The Founding Fathers, President Granger said, recognised that, given the deformed character of colonial economies and the small size of regional markets, integration would allow for a larger and safer market and for a louder, stronger voice in negotiating with other countries and regions.

“The ‘Founding Fathers’ had the inspiration to see the need for integration and the motivation to establish this great movement. They have entrusted the happiness of our citizens and the prosperity of our Community to our hands.

“We are, today, the trustees of this legacy. We must bequeath to our progeny a more prosperous region than we inherited from our progenitors,” he said.
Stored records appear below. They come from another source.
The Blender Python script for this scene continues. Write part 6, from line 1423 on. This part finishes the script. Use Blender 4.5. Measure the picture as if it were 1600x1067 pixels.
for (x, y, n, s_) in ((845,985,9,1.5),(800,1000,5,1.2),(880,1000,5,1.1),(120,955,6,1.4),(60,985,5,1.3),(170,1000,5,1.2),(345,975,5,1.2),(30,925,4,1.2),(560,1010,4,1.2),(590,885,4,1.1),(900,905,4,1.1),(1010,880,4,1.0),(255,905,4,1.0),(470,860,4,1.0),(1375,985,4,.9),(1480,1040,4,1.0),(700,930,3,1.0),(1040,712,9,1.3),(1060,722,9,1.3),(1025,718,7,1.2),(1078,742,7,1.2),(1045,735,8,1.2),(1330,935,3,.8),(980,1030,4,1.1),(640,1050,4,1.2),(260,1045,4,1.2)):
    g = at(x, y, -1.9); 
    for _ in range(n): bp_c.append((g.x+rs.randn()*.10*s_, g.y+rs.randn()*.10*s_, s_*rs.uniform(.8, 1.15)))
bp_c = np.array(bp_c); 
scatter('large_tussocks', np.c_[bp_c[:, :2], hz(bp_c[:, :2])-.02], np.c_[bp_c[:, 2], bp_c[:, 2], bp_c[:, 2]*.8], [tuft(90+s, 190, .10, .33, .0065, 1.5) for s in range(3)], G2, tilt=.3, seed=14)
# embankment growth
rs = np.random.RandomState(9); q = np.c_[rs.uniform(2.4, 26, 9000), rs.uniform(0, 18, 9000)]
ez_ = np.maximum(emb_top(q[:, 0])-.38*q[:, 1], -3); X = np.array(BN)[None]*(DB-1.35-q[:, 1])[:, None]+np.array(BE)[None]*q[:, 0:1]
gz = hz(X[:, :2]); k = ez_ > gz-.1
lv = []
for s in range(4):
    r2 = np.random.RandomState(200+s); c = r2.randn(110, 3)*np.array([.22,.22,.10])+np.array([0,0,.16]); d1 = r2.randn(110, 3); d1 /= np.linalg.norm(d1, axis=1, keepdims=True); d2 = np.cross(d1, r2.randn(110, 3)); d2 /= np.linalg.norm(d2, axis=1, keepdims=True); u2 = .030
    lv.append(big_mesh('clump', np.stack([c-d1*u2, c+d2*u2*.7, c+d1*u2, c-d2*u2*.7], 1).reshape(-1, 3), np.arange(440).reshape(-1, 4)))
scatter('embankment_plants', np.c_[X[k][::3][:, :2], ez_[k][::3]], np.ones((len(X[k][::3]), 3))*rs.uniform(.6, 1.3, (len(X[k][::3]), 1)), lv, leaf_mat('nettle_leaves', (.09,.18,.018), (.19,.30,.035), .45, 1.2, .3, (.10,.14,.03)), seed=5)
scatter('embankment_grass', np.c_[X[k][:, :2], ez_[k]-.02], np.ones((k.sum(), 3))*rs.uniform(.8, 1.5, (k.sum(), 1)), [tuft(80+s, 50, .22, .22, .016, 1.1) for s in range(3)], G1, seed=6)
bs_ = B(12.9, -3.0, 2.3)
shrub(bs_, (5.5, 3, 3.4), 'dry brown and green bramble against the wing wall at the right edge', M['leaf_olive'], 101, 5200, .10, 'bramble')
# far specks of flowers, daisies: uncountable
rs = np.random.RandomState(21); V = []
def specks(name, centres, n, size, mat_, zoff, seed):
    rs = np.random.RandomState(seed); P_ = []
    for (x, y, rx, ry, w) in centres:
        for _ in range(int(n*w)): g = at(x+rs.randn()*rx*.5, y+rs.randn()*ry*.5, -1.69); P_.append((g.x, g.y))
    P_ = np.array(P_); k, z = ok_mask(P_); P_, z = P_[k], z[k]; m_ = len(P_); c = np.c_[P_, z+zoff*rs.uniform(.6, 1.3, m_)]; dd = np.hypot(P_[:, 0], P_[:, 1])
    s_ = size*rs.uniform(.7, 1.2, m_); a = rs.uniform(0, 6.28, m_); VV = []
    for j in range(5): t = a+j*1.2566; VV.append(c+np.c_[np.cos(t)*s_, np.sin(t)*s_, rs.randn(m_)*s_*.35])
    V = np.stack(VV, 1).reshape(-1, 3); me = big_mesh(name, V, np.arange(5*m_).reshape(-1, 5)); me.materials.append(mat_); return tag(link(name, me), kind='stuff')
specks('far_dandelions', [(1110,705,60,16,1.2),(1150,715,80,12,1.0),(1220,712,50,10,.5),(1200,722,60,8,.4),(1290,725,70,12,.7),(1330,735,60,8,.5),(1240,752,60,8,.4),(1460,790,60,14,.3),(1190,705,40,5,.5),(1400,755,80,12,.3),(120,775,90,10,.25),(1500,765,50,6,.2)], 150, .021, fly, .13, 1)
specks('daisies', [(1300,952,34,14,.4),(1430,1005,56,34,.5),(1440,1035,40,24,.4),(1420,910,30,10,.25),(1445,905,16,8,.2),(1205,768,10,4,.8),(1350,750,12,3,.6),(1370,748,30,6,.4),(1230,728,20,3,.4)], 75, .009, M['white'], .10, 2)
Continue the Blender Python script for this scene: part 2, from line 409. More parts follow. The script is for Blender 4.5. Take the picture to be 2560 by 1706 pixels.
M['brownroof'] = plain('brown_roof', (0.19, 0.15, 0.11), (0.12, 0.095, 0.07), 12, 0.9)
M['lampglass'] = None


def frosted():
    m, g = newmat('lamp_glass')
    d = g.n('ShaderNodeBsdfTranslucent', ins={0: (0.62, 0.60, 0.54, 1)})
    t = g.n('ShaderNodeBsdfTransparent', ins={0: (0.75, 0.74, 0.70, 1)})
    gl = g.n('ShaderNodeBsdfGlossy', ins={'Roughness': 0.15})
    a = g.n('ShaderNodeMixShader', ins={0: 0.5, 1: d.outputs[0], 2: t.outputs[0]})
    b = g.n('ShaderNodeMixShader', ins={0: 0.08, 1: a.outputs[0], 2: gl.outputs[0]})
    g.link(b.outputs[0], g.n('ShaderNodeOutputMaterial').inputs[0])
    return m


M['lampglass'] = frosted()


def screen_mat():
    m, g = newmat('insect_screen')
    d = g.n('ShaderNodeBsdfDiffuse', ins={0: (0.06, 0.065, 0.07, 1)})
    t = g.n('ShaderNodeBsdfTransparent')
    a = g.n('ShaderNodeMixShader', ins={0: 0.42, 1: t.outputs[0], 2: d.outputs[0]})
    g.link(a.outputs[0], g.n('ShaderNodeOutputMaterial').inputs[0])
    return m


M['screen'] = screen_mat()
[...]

The Community’ pillars are economic integration, foreign policy coordination, human and social development and security collaboration. The Intersessional Meeting will place special emphasis on the CARICOM Single Market and Economy (CSME) under the broader heading of economic development, regional security and international relations. Correspondent banking, movement towards the Single Information and Communication Technology (ICT) Space, and tourism are among the other matters the Heads of Government will discuss.